## Given information
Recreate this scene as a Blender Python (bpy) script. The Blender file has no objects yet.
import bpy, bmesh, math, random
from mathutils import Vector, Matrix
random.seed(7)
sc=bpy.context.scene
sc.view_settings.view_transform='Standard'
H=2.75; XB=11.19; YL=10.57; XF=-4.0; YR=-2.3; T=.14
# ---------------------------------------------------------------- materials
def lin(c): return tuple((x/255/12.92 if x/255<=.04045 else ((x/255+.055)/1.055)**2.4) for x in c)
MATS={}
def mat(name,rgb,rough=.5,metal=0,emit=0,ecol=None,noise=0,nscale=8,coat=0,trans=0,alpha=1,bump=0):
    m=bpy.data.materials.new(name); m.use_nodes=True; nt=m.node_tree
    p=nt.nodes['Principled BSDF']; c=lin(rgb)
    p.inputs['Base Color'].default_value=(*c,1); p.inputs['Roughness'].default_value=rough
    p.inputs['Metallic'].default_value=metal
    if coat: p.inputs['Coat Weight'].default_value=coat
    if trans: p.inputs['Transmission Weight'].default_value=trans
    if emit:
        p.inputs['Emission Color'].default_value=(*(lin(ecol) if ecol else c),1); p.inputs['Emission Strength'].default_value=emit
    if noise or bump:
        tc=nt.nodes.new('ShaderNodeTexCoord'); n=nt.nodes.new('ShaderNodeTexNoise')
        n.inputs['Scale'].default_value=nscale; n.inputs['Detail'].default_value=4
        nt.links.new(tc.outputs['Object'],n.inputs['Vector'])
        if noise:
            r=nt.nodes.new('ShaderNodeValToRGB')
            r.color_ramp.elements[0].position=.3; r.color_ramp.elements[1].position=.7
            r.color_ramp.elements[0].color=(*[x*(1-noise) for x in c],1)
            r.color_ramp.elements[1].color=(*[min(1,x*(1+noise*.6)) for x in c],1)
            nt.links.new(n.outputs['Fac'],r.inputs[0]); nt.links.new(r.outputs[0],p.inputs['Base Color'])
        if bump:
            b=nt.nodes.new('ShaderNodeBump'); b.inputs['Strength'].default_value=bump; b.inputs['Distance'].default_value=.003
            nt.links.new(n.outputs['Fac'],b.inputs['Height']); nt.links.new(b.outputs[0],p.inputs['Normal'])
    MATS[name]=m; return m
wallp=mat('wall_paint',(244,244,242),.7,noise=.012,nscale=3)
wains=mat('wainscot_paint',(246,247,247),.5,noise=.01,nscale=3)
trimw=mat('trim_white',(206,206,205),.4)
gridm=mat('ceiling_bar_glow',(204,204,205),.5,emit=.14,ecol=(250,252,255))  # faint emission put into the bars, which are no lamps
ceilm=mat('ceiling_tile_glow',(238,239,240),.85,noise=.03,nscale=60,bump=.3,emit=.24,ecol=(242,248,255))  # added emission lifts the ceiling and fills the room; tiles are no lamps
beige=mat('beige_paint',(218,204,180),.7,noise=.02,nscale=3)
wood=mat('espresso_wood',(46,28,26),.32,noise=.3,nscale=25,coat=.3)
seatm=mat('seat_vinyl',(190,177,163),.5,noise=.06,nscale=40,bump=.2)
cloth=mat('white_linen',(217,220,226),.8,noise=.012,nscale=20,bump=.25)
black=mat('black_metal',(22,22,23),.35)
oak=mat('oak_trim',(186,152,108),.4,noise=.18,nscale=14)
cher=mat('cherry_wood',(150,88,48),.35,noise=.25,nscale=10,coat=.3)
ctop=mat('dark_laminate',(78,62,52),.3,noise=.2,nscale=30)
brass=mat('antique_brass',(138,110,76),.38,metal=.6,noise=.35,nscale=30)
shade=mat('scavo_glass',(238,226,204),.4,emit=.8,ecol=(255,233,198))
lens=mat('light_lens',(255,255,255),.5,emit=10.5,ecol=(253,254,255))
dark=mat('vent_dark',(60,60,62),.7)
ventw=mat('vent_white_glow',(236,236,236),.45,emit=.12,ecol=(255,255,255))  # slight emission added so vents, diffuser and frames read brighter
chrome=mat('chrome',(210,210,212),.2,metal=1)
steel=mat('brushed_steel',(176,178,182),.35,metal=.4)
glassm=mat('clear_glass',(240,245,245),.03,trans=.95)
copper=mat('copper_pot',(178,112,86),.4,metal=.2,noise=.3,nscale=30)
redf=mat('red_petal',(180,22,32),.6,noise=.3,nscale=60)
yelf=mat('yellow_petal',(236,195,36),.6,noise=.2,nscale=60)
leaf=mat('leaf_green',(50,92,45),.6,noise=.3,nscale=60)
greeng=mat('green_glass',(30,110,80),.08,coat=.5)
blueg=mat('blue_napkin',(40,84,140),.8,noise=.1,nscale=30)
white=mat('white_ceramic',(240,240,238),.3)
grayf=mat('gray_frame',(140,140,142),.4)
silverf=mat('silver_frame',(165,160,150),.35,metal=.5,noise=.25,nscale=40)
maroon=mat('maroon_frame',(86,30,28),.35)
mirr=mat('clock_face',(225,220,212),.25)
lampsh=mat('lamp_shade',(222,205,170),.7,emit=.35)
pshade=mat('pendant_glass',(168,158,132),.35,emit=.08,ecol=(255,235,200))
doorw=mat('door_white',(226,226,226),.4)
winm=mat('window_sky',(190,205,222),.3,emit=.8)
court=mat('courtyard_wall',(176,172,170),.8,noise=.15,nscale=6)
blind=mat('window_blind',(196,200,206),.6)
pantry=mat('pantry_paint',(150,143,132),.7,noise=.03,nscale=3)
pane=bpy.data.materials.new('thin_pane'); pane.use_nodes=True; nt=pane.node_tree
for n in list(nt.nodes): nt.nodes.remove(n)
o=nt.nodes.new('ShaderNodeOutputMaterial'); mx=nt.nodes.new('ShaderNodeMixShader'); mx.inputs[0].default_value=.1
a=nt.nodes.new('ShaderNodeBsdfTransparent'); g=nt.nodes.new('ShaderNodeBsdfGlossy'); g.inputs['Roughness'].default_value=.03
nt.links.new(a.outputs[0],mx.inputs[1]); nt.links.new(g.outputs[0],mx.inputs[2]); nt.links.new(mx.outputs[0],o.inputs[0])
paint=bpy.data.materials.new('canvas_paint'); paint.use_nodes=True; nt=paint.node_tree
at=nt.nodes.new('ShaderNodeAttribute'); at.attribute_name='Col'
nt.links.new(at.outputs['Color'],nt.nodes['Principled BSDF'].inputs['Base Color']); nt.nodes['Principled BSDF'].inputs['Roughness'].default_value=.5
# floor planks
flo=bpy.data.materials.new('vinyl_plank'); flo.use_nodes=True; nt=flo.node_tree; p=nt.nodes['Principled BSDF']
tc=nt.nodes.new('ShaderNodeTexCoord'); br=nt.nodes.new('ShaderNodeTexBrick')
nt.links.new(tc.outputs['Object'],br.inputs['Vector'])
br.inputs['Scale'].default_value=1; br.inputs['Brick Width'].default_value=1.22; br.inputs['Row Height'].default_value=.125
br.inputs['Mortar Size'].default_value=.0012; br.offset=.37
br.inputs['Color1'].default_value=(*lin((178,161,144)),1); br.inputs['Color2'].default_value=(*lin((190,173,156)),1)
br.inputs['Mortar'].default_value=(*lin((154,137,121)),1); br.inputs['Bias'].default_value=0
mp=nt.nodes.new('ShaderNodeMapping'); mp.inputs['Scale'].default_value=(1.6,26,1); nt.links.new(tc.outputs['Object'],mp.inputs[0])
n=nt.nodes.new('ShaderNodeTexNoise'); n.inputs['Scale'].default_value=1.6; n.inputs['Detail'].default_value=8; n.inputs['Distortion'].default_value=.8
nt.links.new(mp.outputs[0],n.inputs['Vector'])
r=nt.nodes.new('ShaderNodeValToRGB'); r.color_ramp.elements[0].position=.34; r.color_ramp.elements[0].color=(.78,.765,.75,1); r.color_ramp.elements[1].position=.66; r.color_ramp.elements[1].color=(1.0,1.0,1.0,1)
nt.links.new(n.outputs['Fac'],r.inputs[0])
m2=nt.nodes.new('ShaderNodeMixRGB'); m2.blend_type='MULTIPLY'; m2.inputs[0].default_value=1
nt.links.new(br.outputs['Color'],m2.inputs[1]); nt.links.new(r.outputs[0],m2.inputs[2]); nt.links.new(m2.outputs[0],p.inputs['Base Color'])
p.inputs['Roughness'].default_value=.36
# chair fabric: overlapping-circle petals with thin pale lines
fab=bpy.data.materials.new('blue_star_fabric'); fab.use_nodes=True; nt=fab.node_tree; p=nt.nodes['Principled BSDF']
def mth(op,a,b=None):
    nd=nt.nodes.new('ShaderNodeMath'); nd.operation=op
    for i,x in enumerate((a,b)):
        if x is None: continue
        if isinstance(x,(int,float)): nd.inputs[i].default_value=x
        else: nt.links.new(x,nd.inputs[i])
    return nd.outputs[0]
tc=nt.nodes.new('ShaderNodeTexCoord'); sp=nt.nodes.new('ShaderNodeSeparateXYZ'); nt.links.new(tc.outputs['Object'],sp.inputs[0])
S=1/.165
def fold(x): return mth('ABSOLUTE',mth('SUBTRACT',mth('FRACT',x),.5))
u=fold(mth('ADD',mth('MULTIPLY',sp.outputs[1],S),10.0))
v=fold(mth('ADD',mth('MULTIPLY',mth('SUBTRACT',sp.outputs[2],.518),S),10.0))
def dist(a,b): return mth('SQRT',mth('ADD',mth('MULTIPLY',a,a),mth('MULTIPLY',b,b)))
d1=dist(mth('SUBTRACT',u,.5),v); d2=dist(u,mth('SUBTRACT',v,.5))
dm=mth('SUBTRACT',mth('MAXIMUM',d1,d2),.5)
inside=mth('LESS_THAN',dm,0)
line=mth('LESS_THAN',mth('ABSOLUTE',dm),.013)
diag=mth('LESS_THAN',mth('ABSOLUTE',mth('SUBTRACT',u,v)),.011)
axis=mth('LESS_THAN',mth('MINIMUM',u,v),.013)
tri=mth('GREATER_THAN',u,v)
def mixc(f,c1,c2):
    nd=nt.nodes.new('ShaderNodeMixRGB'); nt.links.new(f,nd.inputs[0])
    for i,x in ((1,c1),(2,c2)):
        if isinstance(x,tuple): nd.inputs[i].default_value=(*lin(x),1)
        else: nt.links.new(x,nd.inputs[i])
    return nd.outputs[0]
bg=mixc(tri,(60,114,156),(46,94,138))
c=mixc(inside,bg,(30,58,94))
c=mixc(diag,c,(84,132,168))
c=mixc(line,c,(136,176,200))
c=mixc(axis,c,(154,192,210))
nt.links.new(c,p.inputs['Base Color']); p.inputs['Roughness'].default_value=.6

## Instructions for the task
Find the word "scene" in the data and show each line that holds it.

## Result of the exercise
Recreate this scene as a Blender Python (bpy) script. The Blender file has no objects yet.
sc=bpy.context.scene